One of the more interesting in-progress language changes happening in English right now is the community-wide indecision over whether to say "a couple X" or "a couple of X".
Is "couple" an adjective or a noun? On the one hand, you would always say "a single fish"; clearly, "single" is an adjective here. But "a couple fish" sounds odd -- almost a Yiddishism: "You want drink a glass tea?" And you definitely wouldn't say "a quartet fish", right? Somewhere between 1 and 2, something... happens. (I'm guessing it happens somewhere around 1.41421356237, although the academic linguistics community is still debating exactly how many digits of precision people typically observe in daily speech. (Just kidding: it's the presence of the singular indefinite article "a", which while consistent with "single" being an adjective forces "couple" or anything of equal or higher grammatical number to be a noun.))

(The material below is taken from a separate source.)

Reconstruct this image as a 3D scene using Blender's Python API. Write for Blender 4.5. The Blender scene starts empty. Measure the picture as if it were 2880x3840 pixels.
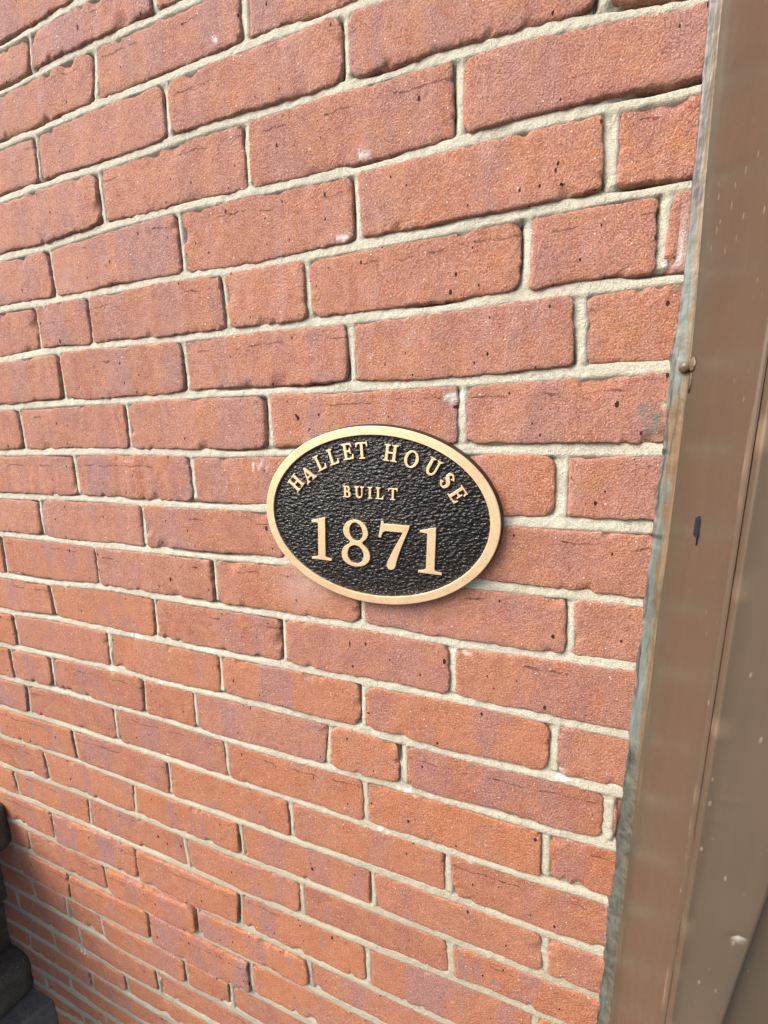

And then what do you do when you need to formulate it as part of a comparative? "I made a couple more changes to the document." Yiicckkk, please, no. Ok, then how about "She made a couple of more changes to the document?" Worse, or at least differently bad: the changes were not changes of the "more" kind, after all; they were changes of the usual kind, and she just added more of them!
I am forced to conclude that the truly correct formulation is the one that nobody would ever say: "She made a couple more of changes to the document."